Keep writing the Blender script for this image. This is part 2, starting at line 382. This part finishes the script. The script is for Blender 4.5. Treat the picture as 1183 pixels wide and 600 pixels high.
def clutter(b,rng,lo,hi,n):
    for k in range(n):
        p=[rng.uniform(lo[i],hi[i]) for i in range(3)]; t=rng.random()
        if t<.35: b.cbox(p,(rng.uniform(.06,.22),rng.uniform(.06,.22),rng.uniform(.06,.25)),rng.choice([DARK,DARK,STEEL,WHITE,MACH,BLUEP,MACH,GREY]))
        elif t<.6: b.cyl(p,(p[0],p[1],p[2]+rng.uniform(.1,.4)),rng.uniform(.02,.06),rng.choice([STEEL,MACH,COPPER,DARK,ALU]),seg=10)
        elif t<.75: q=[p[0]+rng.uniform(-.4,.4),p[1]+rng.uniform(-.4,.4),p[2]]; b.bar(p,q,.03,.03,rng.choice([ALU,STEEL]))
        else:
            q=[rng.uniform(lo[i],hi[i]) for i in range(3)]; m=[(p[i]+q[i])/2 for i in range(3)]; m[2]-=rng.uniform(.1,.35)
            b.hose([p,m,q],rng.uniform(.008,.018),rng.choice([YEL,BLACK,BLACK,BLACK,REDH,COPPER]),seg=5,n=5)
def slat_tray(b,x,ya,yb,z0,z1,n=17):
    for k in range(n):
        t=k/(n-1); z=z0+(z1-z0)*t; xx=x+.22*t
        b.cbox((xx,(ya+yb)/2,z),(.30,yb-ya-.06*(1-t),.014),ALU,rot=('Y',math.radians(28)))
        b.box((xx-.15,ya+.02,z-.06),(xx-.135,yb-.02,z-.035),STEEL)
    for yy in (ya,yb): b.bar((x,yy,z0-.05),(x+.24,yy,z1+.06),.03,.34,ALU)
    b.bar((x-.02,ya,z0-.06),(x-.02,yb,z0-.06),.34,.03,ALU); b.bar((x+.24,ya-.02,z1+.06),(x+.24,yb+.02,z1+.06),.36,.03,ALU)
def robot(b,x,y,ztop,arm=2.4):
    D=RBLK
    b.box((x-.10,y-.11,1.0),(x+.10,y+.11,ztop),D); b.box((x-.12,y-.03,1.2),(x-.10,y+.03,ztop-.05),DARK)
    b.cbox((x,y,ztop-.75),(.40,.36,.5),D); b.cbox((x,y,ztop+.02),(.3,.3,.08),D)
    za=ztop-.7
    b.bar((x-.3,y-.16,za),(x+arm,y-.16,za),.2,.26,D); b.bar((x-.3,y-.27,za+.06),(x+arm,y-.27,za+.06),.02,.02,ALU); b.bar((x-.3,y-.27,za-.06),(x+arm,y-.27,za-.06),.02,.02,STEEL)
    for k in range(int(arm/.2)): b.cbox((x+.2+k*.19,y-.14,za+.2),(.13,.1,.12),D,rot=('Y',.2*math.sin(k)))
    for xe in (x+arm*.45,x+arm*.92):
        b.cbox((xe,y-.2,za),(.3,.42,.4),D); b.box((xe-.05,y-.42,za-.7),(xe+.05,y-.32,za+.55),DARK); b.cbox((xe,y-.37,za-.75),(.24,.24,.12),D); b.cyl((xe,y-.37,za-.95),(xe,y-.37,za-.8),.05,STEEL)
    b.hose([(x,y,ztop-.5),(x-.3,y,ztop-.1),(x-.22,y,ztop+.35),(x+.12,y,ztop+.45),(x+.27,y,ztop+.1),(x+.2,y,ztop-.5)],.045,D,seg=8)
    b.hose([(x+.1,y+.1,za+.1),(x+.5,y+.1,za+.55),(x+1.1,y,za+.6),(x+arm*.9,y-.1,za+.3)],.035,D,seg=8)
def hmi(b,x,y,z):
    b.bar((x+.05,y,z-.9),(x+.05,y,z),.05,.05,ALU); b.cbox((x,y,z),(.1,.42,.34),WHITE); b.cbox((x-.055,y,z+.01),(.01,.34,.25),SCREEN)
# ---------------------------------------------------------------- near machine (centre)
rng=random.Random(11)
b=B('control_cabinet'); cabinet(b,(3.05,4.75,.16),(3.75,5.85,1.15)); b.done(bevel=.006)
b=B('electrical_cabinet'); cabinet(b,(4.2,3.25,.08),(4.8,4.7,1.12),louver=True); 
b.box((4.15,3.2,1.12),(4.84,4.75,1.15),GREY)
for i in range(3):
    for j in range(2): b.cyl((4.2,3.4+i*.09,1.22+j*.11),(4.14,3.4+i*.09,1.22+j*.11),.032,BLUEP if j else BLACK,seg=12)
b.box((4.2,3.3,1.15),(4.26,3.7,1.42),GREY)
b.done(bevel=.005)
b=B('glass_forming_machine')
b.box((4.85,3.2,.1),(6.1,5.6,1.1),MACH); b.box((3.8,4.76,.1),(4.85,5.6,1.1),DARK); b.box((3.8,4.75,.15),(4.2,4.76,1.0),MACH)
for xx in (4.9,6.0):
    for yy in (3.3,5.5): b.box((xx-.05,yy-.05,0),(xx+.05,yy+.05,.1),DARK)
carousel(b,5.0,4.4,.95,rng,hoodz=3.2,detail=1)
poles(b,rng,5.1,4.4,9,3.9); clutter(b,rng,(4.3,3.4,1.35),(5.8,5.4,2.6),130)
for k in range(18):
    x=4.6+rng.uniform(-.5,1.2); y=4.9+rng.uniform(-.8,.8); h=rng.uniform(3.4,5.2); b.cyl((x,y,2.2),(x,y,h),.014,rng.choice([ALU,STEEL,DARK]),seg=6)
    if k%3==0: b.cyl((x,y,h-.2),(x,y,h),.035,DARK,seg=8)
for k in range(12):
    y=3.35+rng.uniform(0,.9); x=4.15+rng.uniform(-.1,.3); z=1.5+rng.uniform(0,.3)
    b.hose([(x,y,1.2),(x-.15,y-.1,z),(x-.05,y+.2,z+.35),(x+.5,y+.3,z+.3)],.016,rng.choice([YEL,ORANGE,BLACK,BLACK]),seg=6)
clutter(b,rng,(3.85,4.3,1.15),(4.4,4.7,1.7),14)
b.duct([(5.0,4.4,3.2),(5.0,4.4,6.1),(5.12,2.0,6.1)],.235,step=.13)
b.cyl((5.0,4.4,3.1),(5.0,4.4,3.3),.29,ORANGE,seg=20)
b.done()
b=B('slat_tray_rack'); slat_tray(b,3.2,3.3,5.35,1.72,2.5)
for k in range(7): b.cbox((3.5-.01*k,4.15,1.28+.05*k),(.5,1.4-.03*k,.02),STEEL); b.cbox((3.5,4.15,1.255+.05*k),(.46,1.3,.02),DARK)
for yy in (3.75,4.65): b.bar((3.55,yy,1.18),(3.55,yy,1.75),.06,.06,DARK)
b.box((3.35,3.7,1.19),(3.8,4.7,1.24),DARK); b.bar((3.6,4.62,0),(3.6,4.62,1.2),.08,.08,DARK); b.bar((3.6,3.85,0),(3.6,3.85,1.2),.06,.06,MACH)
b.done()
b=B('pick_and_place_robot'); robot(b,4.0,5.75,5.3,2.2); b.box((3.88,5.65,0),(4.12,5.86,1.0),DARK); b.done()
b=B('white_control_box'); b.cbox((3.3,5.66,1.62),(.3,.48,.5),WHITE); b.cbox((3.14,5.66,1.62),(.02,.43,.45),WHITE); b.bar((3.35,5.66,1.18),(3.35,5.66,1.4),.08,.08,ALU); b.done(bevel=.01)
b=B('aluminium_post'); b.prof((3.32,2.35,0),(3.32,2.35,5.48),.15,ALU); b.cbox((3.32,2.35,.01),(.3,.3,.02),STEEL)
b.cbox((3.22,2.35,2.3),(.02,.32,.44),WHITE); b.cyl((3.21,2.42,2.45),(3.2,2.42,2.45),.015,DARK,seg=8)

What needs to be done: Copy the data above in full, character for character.

Final answer:
Keep writing the Blender script for this image. This is part 2, starting at line 382. This part finishes the script. The script is for Blender 4.5. Treat the picture as 1183 pixels wide and 600 pixels high.
def clutter(b,rng,lo,hi,n):
    for k in range(n):
        p=[rng.uniform(lo[i],hi[i]) for i in range(3)]; t=rng.random()
        if t<.35: b.cbox(p,(rng.uniform(.06,.22),rng.uniform(.06,.22),rng.uniform(.06,.25)),rng.choice([DARK,DARK,STEEL,WHITE,MACH,BLUEP,MACH,GREY]))
        elif t<.6: b.cyl(p,(p[0],p[1],p[2]+rng.uniform(.1,.4)),rng.uniform(.02,.06),rng.choice([STEEL,MACH,COPPER,DARK,ALU]),seg=10)
        elif t<.75: q=[p[0]+rng.uniform(-.4,.4),p[1]+rng.uniform(-.4,.4),p[2]]; b.bar(p,q,.03,.03,rng.choice([ALU,STEEL]))
        else:
            q=[rng.uniform(lo[i],hi[i]) for i in range(3)]; m=[(p[i]+q[i])/2 for i in range(3)]; m[2]-=rng.uniform(.1,.35)
            b.hose([p,m,q],rng.uniform(.008,.018),rng.choice([YEL,BLACK,BLACK,BLACK,REDH,COPPER]),seg=5,n=5)
def slat_tray(b,x,ya,yb,z0,z1,n=17):
    for k in range(n):
        t=k/(n-1); z=z0+(z1-z0)*t; xx=x+.22*t
        b.cbox((xx,(ya+yb)/2,z),(.30,yb-ya-.06*(1-t),.014),ALU,rot=('Y',math.radians(28)))
        b.box((xx-.15,ya+.02,z-.06),(xx-.135,yb-.02,z-.035),STEEL)
    for yy in (ya,yb): b.bar((x,yy,z0-.05),(x+.24,yy,z1+.06),.03,.34,ALU)
    b.bar((x-.02,ya,z0-.06),(x-.02,yb,z0-.06),.34,.03,ALU); b.bar((x+.24,ya-.02,z1+.06),(x+.24,yb+.02,z1+.06),.36,.03,ALU)
def robot(b,x,y,ztop,arm=2.4):
    D=RBLK
    b.box((x-.10,y-.11,1.0),(x+.10,y+.11,ztop),D); b.box((x-.12,y-.03,1.2),(x-.10,y+.03,ztop-.05),DARK)
    b.cbox((x,y,ztop-.75),(.40,.36,.5),D); b.cbox((x,y,ztop+.02),(.3,.3,.08),D)
    za=ztop-.7
    b.bar((x-.3,y-.16,za),(x+arm,y-.16,za),.2,.26,D); b.bar((x-.3,y-.27,za+.06),(x+arm,y-.27,za+.06),.02,.02,ALU); b.bar((x-.3,y-.27,za-.06),(x+arm,y-.27,za-.06),.02,.02,STEEL)
    for k in range(int(arm/.2)): b.cbox((x+.2+k*.19,y-.14,za+.2),(.13,.1,.12),D,rot=('Y',.2*math.sin(k)))
    for xe in (x+arm*.45,x+arm*.92):
        b.cbox((xe,y-.2,za),(.3,.42,.4),D); b.box((xe-.05,y-.42,za-.7),(xe+.05,y-.32,za+.55),DARK); b.cbox((xe,y-.37,za-.75),(.24,.24,.12),D); b.cyl((xe,y-.37,za-.95),(xe,y-.37,za-.8),.05,STEEL)
    b.hose([(x,y,ztop-.5),(x-.3,y,ztop-.1),(x-.22,y,ztop+.35),(x+.12,y,ztop+.45),(x+.27,y,ztop+.1),(x+.2,y,ztop-.5)],.045,D,seg=8)
    b.hose([(x+.1,y+.1,za+.1),(x+.5,y+.1,za+.55),(x+1.1,y,za+.6),(x+arm*.9,y-.1,za+.3)],.035,D,seg=8)
def hmi(b,x,y,z):
    b.bar((x+.05,y,z-.9),(x+.05,y,z),.05,.05,ALU); b.cbox((x,y,z),(.1,.42,.34),WHITE); b.cbox((x-.055,y,z+.01),(.01,.34,.25),SCREEN)
# ---------------------------------------------------------------- near machine (centre)
rng=random.Random(11)
b=B('control_cabinet'); cabinet(b,(3.05,4.75,.16),(3.75,5.85,1.15)); b.done(bevel=.006)
b=B('electrical_cabinet'); cabinet(b,(4.2,3.25,.08),(4.8,4.7,1.12),louver=True); 
b.box((4.15,3.2,1.12),(4.84,4.75,1.15),GREY)
for i in range(3):
    for j in range(2): b.cyl((4.2,3.4+i*.09,1.22+j*.11),(4.14,3.4+i*.09,1.22+j*.11),.032,BLUEP if j else BLACK,seg=12)
b.box((4.2,3.3,1.15),(4.26,3.7,1.42),GREY)
b.done(bevel=.005)
b=B('glass_forming_machine')
b.box((4.85,3.2,.1),(6.1,5.6,1.1),MACH); b.box((3.8,4.76,.1),(4.85,5.6,1.1),DARK); b.box((3.8,4.75,.15),(4.2,4.76,1.0),MACH)
for xx in (4.9,6.0):
    for yy in (3.3,5.5): b.box((xx-.05,yy-.05,0),(xx+.05,yy+.05,.1),DARK)
carousel(b,5.0,4.4,.95,rng,hoodz=3.2,detail=1)
poles(b,rng,5.1,4.4,9,3.9); clutter(b,rng,(4.3,3.4,1.35),(5.8,5.4,2.6),130)
for k in range(18):
    x=4.6+rng.uniform(-.5,1.2); y=4.9+rng.uniform(-.8,.8); h=rng.uniform(3.4,5.2); b.cyl((x,y,2.2),(x,y,h),.014,rng.choice([ALU,STEEL,DARK]),seg=6)
    if k%3==0: b.cyl((x,y,h-.2),(x,y,h),.035,DARK,seg=8)
for k in range(12):
    y=3.35+rng.uniform(0,.9); x=4.15+rng.uniform(-.1,.3); z=1.5+rng.uniform(0,.3)
    b.hose([(x,y,1.2),(x-.15,y-.1,z),(x-.05,y+.2,z+.35),(x+.5,y+.3,z+.3)],.016,rng.choice([YEL,ORANGE,BLACK,BLACK]),seg=6)
clutter(b,rng,(3.85,4.3,1.15),(4.4,4.7,1.7),14)
b.duct([(5.0,4.4,3.2),(5.0,4.4,6.1),(5.12,2.0,6.1)],.235,step=.13)
b.cyl((5.0,4.4,3.1),(5.0,4.4,3.3),.29,ORANGE,seg=20)
b.done()
b=B('slat_tray_rack'); slat_tray(b,3.2,3.3,5.35,1.72,2.5)
for k in range(7): b.cbox((3.5-.01*k,4.15,1.28+.05*k),(.5,1.4-.03*k,.02),STEEL); b.cbox((3.5,4.15,1.255+.05*k),(.46,1.3,.02),DARK)
for yy in (3.75,4.65): b.bar((3.55,yy,1.18),(3.55,yy,1.75),.06,.06,DARK)
b.box((3.35,3.7,1.19),(3.8,4.7,1.24),DARK); b.bar((3.6,4.62,0),(3.6,4.62,1.2),.08,.08,DARK); b.bar((3.6,3.85,0),(3.6,3.85,1.2),.06,.06,MACH)
b.done()
b=B('pick_and_place_robot'); robot(b,4.0,5.75,5.3,2.2); b.box((3.88,5.65,0),(4.12,5.86,1.0),DARK); b.done()
b=B('white_control_box'); b.cbox((3.3,5.66,1.62),(.3,.48,.5),WHITE); b.cbox((3.14,5.66,1.62),(.02,.43,.45),WHITE); b.bar((3.35,5.66,1.18),(3.35,5.66,1.4),.08,.08,ALU); b.done(bevel=.01)
b=B('aluminium_post'); b.prof((3.32,2.35,0),(3.32,2.35,5.48),.15,ALU); b.cbox((3.32,2.35,.01),(.3,.3,.02),STEEL)
b.cbox((3.22,2.35,2.3),(.02,.32,.44),WHITE); b.cyl((3.21,2.42,2.45),(3.2,2.42,2.45),.015,DARK,seg=8)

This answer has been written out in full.